Outre son introduction, Dominique Descotes intervient par d’abondantes notes de bas de pages : texte des diverses variantes, explicitations en notations modernes, détails historiographiques, …

L’orthographe a été modernisée, mais la ponctuation, les notations et les figures sont d’époque : juste compromis entre l’authenticité et la lisibilité.

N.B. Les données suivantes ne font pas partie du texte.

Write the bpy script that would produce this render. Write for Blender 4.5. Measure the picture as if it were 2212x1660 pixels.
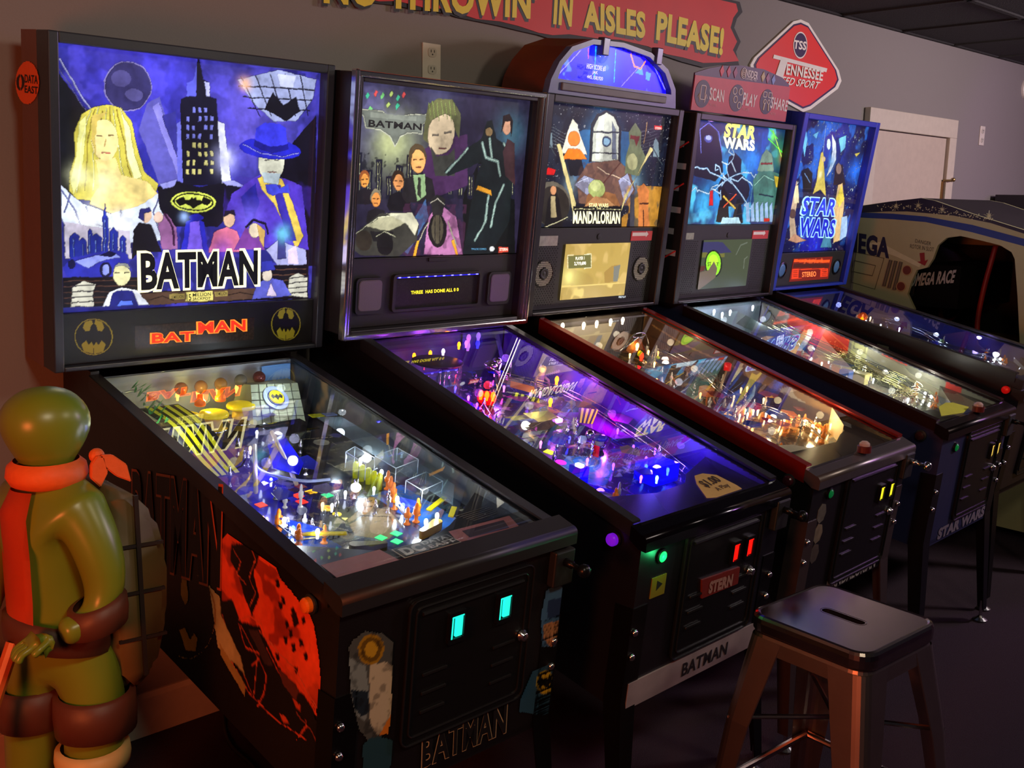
import bpy, bmesh, math, random
import numpy as np
from mathutils import Vector, Matrix, noise
from mathutils.geometry import tessellate_polygon
from math import sin, cos, pi, radians
for o in list(bpy.data.objects): bpy.data.objects.remove(o)
C = bpy.context.scene.collection
# ---------------------------------------------------------------- camera, world, lights, exposure
cam = bpy.data.cameras.new('camera'); camo = bpy.data.objects.new('camera', cam); C.objects.link(camo)
cam.sensor_width = 36; cam.lens = 2207.44 / 2212 * 36; cam.clip_start = .05
camo.matrix_world = Matrix(((.7294505, .1071649, -.6755869, -.86064), (-.6837187, .1441963, -.7153574, -2.40666), (.020756, .9837292, .1784547, 1.51424), (0, 0, 0, 1)))
S = bpy.context.scene; S.camera = camo
S.view_settings.view_transform = 'Standard'; S.view_settings.look = 'None'; S.view_settings.gamma = 1; S.view_settings.exposure = 0
S.view_settings.use_curve_mapping = False
w = bpy.data.worlds.new('world'); S.world = w; w.use_nodes = True
w.node_tree.nodes['Background'].inputs[0].default_value = (.8, .75, 1, 1); w.node_tree.nodes['Background'].inputs[1].default_value = .012

def lamp(name, kind, loc, energy, col, size=.3, to=None, spot=None, blend=.6):
    l = bpy.data.lights.new(name, kind); l.energy = energy; l.color = col
    if kind == 'AREA': l.shape = 'DISK'; l.size = size
    else: l.shadow_soft_size = size
    if kind == 'SPOT': l.spot_size = radians(spot); l.spot_blend = blend
    o = bpy.data.objects.new(name, l); C.objects.link(o); o.location = loc
    if to is not None: o.rotation_euler = (Vector(to) - Vector(loc)).to_track_quat('-Z', 'Y').to_euler()
    return o
lamp('ceiling_lamp', 'AREA', (4.6, -2.4, 2.3), 72, (1, .87, .80), .5, (4.4, .2, 1.6))
lamp('ceiling_lamp', 'AREA', (-.4, -2.6, 2.32), 20, (1, .86, .60), .5, (-.1, .2, 1.7))
lamp('neon_glow', 'AREA', (-1.9, -1.7, 1.15), 30, (1, .17, .045), .6, (.2, -.7, .9))
lamp('purple_wall_lamp', 'AREA', (6.2, -2.6, 1.9), 26, (.66, .25, .9), .5, (3.4, -1.6, 0))
lamp('ceiling_lamp', 'AREA', (1.6, -2.7, 2.32), 14, (1, .86, .62), .4, (1.4, .2, 2.0))
lamp('stage_lamp', 'SPOT', (5.0, -1.4, 2.3), 10, (.7, .3, 1), .1, (5.9, .235, 1.7), 60)

# ---------------------------------------------------------------- helpers
def lin(c):
    if max(c) > 1: c = [x / 255 for x in c]
    return tuple((x / 12.92 if x <= .04045 else ((x + .055) / 1.055) ** 2.4) for x in c[:3])
MC = {}
def mat(name, col=(128, 128, 128), rough=.5, metal=0, em=None, es=1., nz=.12, ns=30., bump=0., spec=.5, attr=None, coat=0, trans=None, alpha=1.):
    if name in MC: return MC[name]
    m = bpy.data.materials.new(name); m.use_nodes = True; MC[name] = m
    nt = m.node_tree; N = nt.nodes; L = nt.links; b = N['Principled BSDF']
    b.inputs['Roughness'].default_value = rough; b.inputs['Metallic'].default_value = metal; b.inputs['Specular IOR Level'].default_value = spec
    b.inputs['Coat Weight'].default_value = coat; b.inputs['Alpha'].default_value = alpha
    if trans: b.inputs['Transmission Weight'].default_value = trans
    tc = N.new('ShaderNodeTexCoord'); n = N.new('ShaderNodeTexNoise'); n.inputs['Scale'].default_value = ns; n.inputs['Detail'].default_value = 4
    L.new(tc.outputs['Object'], n.inputs['Vector'])
    if attr:
        a = N.new('ShaderNodeAttribute'); a.attribute_name = 'Col'; src = a.outputs['Color']
    else:
        r = N.new('ShaderNodeRGB'); r.outputs[0].default_value = lin(col) + (1,); src = r.outputs[0]
    mr = N.new('ShaderNodeMapRange'); mr.inputs['To Min'].default_value = 1 - nz; mr.inputs['To Max'].default_value = 1 + nz
    L.new(n.outputs[0], mr.inputs['Value'])
    mx = N.new('ShaderNodeVectorMath'); mx.operation = 'SCALE'; L.new(src, mx.inputs[0]); L.new(mr.outputs[0], mx.inputs['Scale'])
    if em is not None:
        b.inputs['Emission Strength'].default_value = es
        if attr: L.new(mx.outputs[0], b.inputs['Emission Color']); b.inputs['Base Color'].default_value = (.02, .02, .02, 1)
        else: b.inputs['Emission Color'].default_value = lin(em) + (1,); L.new(mx.outputs[0], b.inputs['Base Color'])
    else: L.new(mx.outputs[0], b.inputs['Base Color'])
    if bump:
        bp = N.new('ShaderNodeBump'); bp.inputs['Strength'].default_value = bump; bp.inputs['Distance'].default_value = .012
        L.new(n.outputs[0], bp.inputs['Height']); L.new(bp.outputs[0], b.inputs['Normal'])
    return m
def glassy(name, tint=(1, 1, 1), ior=1.5, body=0., rough=0., bodycol=None):
    """thin clear sheet: passes straight light, reflects by fresnel, optional tinted translucent body"""
    if name in MC: return MC[name]
    m = bpy.data.materials.new(name); m.use_nodes = True; MC[name] = m
    nt = m.node_tree; N = nt.nodes; L = nt.links; N.clear()
    out = N.new('ShaderNodeOutputMaterial'); t = N.new('ShaderNodeBsdfTransparent'); t.inputs[0].default_value = tint + (1,)
    g = N.new('ShaderNodeBsdfGlossy'); g.inputs['Roughness'].default_value = rough
    lw = N.new('ShaderNodeLayerWeight'); lw.inputs[0].default_value = .5; pw = N.new('ShaderNodeMath'); pw.operation = 'POWER'; pw.inputs[1].default_value = 4.2; L.new(lw.outputs['Facing'], pw.inputs[0])
    f = N.new('ShaderNodeMapRange'); f0 = ((ior - 1) / (ior + 1)) ** 2; f.inputs['To Min'].default_value = f0; f.inputs['To Max'].default_value = 1; L.new(pw.outputs[0], f.inputs['Value'])
    sh = t.outputs[0]
    if body:
        d = N.new('ShaderNodeBsdfDiffuse'); tl = N.new('ShaderNodeBsdfTranslucent')
        for q in (d, tl): q.inputs[0].default_value = lin(bodycol) + (1,)
        a = N.new('ShaderNodeMixShader'); L.new(d.outputs[0], a.inputs[1]); L.new(tl.outputs[0], a.inputs[2])
        c = N.new('ShaderNodeMixShader'); c.inputs[0].default_value = body; L.new(sh, c.inputs[1]); L.new(a.outputs[0], c.inputs[2]); sh = c.outputs[0]
    x = N.new('ShaderNodeMixShader'); L.new(f.outputs[0], x.inputs[0]); L.new(sh, x.inputs[1]); L.new(g.outputs[0], x.inputs[2]); L.new(x.outputs[0], out.inputs[0])
    return m
def emit(name, col, s): return mat(name, col, .5, em=col, es=s)

def box(bm, x0, x1, y0, y1, z0, z1, bev=0, M=None):
    t = bmesh.new() if (bev or M) else bm
    vs = [t.verts.new((x, y, z)) for x in (x0, x1) for y in (y0, y1) for z in (z0, z1)]
    for f in ((0, 1, 3, 2), (4, 6, 7, 5), (0, 4, 5, 1), (2, 3, 7, 6), (0, 2, 6, 4), (1, 5, 7, 3)): t.faces.new([vs[k] for k in f])
    if bev: bmesh.ops.bevel(t, geom=t.edges[:], offset=bev, segments=2, affect='EDGES', profile=.5)
    if bev or M: merge(bm, t, M)
    return bm
def merge(bm, t, M=None):
    if M is not None: bmesh.ops.transform(t, matrix=M, verts=t.verts)
    me = bpy.data.meshes.new('tmp'); t.to_mesh(me); t.free(); bm.from_mesh(me); bpy.data.meshes.remove(me)
def prism(bm, pts, a, b, axis, bev=0, holes=()):
    """closed outline extruded between a and b along axis; outline is given in the two other axes"""
    t = bmesh.new()
    def V(p, c): q = list(p); q.insert(axis, c); return Vector(q)
    loops = [list(pts)] + [list(h) for h in holes]; allv = [[], []]
    flat = []
    for L in loops:
        top = [t.verts.new(V(p, a)) for p in L]; bot = [t.verts.new(V(p, b)) for p in L]
        for k in range(len(L)): t.faces.new((top[k], top[(k + 1) % len(L)], bot[(k + 1) % len(L)], bot[k]))
        allv[0] += top; allv[1] += bot; flat.append([Vector((p[0], p[1], 0)) for p in L])
    for tri in tessellate_polygon(flat):
        for s in (0, 1):
            try: t.faces.new([allv[s][k] for k in tri])
            except ValueError: pass
    bmesh.ops.recalc_face_normals(t, faces=t.faces)
    if bev and not holes:
        bmesh.ops.dissolve_limit(t, angle_limit=.01, verts=t.verts, edges=t.edges)
        bmesh.ops.bevel(t, geom=t.edges[:], offset=bev, segments=2, affect='EDGES')
    merge(bm, t); return bm
def tube(bm, pts, r, seg=8, closed=False, radii=None):
    P = [Vector(p) for p in pts]; n = len(P); rings = []
    up = Vector((0, 0, 1)); prev = None
    for k in range(n):
        if closed: d = P[(k + 1) % n] - P[k - 1]
        else: d = P[min(k + 1, n - 1)] - P[max(k - 1, 0)]
        if d.length < 1e-9: d = Vector((0, 0, 1))
        d.normalize()
        if prev is None: a = d.cross(up if abs(d.z) < .95 else Vector((1, 0, 0))).normalized()
        else: a = (prev - d * prev.dot(d)).normalized()
        prev = a; b = d.cross(a); rr = radii[k] if radii else r
        rings.append([bm.verts.new(P[k] + (a * cos(2 * pi * j / seg) + b * sin(2 * pi * j / seg)) * rr) for j in range(seg)])
    for k in range(n if closed else n - 1):
        A, B = rings[k], rings[(k + 1) % n]
        for j in range(seg): bm.faces.new((A[j], A[(j + 1) % seg], B[(j + 1) % seg], B[j]))
    if not closed: bm.faces.new(rings[0][::-1]); bm.faces.new(rings[-1])
    return bm
def lathe(bm, prof, c=(0, 0, 0), d=(0, 0, 1), seg=16, sx=1, sy=1):
    q = Vector(d).to_track_quat('Z', 'Y').to_matrix(); c = Vector(c); rings = []
    for r, z in prof: rings.append([bm.verts.new(c + q @ Vector((max(r, 1e-5) * cos(2 * pi * j / seg) * sx, max(r, 1e-5) * sin(2 * pi * j / seg) * sy, z))) for j in range(seg)])
    for A, B in zip(rings, rings[1:]):
        for j in range(seg): bm.faces.new((A[j], A[(j + 1) % seg], B[(j + 1) % seg], B[j]))
    bm.faces.new(rings[0][::-1]); bm.faces.new(rings[-1]); return bm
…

Cet ouvrage nous permet d’assister directement à l’émergence de concepts et de notations qui nous facilitent bien des choses, et dont on oublie souvent qu’ils n’ont pas toujours été : les précautions oratoires, la timidité qui entourent l’usage des nombres négatifs, de la notation fractionnaire, des signes + et =, peuvent prêter à sourire à première vue ; elles sont sous-tendues par la nette distinction, sous Louis XIV comme au temps d’Euclide, entre nombres et grandeurs. Quelques sommations infinies apparaissent. Et une certaine intrication subsiste entre science et théologie. On peut tirer de cette observation une réflexion d’ordre pédagogique, car les sauts conceptuels qui ont historiquement posé problème se retrouvent souvent dans l’évolution individuelle de nos élèves. D’ailleurs la pédagogie est un souci constant chez Arnauld, qui cherche un ordre « naturel » de présentation des concepts ; il évite chaque fois que c’est possible les démonstrations « apagogiques », c’est-à-dire par l’absurde ; il préfère la démonstration qui éclaire l’esprit à celle qui le contraint ; il multiplie souvent les démonstrations d’une même proposition, afin de leur donner du sens ; par contre il se refuse à démontrer les évidences sensibles, et son axiomatique est parfois redondante ; il propose fréquemment des Problèmes (corrigés) et laisse au lecteur quelques démonstrations élémentaires.

Cet ouvrage érudit, d’un abord austère, s’adresse à un public cultivé, et n’évite pas toujours un certain élitisme : le contexte historique, les éléments biographiques (sauf pour Nonancourt), sont supposés connus et évoqués par allusions (merci Wikipédia d’avoir comblé mes lacunes) ; les lecteurs non-latinistes se sentiront quelque peu méprisés en rencontrant des textes latins non traduits (d’autres le sont). Et les textes originaux ne sont eux-mêmes pas toujours sans ambiguïté, de par la polysémie de certains mots et symboles.

Néanmoins, pour jouir de cette lecture enrichissante sur les plans historique, pédagogique, et scientifique, il suffit de quelques efforts, et d’un bagage mathématique ne dépassant guère le niveau collège.